STATED PROBLEM: Find the lines of data that contain the string "scene", then list them.

DATA SEGMENT:
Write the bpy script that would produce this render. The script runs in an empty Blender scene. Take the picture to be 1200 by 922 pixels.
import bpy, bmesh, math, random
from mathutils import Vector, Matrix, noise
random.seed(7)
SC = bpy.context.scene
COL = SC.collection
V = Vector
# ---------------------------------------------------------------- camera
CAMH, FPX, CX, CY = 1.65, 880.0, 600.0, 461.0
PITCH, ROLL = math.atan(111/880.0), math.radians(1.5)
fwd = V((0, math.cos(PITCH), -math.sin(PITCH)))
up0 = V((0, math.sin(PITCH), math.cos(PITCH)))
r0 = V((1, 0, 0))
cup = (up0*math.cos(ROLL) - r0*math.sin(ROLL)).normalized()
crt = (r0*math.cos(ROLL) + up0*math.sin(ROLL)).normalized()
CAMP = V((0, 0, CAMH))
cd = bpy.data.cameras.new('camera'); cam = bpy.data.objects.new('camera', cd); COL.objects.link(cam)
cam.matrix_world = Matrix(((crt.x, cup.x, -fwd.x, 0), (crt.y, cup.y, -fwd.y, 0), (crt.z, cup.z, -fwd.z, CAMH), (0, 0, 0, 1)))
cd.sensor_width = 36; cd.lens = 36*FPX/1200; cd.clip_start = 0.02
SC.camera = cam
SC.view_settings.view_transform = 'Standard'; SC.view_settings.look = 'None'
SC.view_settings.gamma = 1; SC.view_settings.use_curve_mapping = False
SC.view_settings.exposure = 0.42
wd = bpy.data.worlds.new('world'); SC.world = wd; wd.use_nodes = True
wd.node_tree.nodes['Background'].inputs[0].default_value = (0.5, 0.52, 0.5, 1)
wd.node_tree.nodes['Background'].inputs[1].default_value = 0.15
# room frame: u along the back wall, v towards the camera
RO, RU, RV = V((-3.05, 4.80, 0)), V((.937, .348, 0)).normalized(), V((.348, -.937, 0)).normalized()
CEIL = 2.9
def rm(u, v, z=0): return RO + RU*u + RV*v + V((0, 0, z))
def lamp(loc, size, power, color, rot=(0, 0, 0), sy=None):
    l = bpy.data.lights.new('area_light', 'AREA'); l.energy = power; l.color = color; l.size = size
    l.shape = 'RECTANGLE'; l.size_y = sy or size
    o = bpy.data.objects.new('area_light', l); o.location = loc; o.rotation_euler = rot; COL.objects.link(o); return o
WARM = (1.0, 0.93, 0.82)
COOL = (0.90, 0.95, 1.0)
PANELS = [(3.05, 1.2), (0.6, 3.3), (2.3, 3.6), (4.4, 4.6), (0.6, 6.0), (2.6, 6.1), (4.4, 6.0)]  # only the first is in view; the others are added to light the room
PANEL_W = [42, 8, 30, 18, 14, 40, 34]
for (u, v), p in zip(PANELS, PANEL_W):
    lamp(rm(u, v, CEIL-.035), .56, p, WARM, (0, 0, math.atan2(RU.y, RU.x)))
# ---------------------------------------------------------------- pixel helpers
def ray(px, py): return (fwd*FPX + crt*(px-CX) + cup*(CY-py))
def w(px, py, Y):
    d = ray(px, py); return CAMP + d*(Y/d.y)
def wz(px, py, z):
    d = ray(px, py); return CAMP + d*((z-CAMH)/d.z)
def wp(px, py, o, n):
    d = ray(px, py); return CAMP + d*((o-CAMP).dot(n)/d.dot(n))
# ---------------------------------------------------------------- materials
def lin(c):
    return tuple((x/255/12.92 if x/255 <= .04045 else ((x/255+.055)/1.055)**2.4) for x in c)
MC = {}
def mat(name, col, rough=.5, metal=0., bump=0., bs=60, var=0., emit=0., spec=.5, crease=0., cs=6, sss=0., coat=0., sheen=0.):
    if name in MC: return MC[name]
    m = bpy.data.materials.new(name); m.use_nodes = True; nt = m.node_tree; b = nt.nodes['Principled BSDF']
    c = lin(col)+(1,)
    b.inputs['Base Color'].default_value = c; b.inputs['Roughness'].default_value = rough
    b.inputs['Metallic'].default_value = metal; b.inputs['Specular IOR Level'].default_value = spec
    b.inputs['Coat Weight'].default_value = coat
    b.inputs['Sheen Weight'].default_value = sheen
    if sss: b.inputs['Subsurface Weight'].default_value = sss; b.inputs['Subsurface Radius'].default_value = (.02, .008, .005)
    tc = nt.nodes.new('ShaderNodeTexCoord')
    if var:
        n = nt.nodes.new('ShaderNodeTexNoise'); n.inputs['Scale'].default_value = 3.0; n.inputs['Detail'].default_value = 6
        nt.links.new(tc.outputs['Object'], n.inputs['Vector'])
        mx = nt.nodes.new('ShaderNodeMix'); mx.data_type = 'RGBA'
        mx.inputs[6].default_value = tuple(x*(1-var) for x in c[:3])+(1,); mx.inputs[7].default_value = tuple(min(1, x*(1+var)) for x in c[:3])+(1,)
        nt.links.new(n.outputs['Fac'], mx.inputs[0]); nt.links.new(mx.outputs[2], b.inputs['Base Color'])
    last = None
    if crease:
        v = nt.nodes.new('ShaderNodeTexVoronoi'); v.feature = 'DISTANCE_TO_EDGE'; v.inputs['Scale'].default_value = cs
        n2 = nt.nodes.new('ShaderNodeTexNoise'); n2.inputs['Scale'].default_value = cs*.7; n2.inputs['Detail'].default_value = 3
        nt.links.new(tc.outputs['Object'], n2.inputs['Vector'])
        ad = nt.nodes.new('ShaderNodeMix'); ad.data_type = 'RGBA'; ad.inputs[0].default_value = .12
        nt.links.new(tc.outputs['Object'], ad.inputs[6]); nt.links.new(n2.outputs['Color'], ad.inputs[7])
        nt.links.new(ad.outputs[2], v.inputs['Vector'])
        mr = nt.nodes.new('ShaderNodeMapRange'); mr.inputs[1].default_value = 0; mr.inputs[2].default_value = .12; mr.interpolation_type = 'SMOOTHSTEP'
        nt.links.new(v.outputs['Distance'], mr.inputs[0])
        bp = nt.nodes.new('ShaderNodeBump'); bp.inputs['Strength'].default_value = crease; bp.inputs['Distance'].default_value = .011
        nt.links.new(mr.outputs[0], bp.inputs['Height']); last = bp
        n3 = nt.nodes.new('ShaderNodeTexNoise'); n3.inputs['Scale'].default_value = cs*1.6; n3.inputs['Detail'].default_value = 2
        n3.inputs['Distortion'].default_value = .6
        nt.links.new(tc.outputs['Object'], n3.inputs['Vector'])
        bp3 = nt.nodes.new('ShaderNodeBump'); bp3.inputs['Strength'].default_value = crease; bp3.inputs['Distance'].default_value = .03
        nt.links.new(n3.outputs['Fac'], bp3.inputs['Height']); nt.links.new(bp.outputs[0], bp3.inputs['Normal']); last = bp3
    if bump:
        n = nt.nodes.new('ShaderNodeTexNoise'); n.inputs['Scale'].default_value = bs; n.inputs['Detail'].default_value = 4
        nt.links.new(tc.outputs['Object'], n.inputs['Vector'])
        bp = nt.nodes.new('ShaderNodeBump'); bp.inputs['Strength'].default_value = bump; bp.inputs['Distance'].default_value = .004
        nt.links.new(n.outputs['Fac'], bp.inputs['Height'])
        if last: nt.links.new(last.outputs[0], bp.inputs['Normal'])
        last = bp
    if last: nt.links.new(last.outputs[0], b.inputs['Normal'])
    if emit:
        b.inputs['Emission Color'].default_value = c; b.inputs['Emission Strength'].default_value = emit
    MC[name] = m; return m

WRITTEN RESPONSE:
Write the bpy script that would produce this render. The script runs in an empty Blender scene. Take the picture to be 1200 by 922 pixels.
SC = bpy.context.scene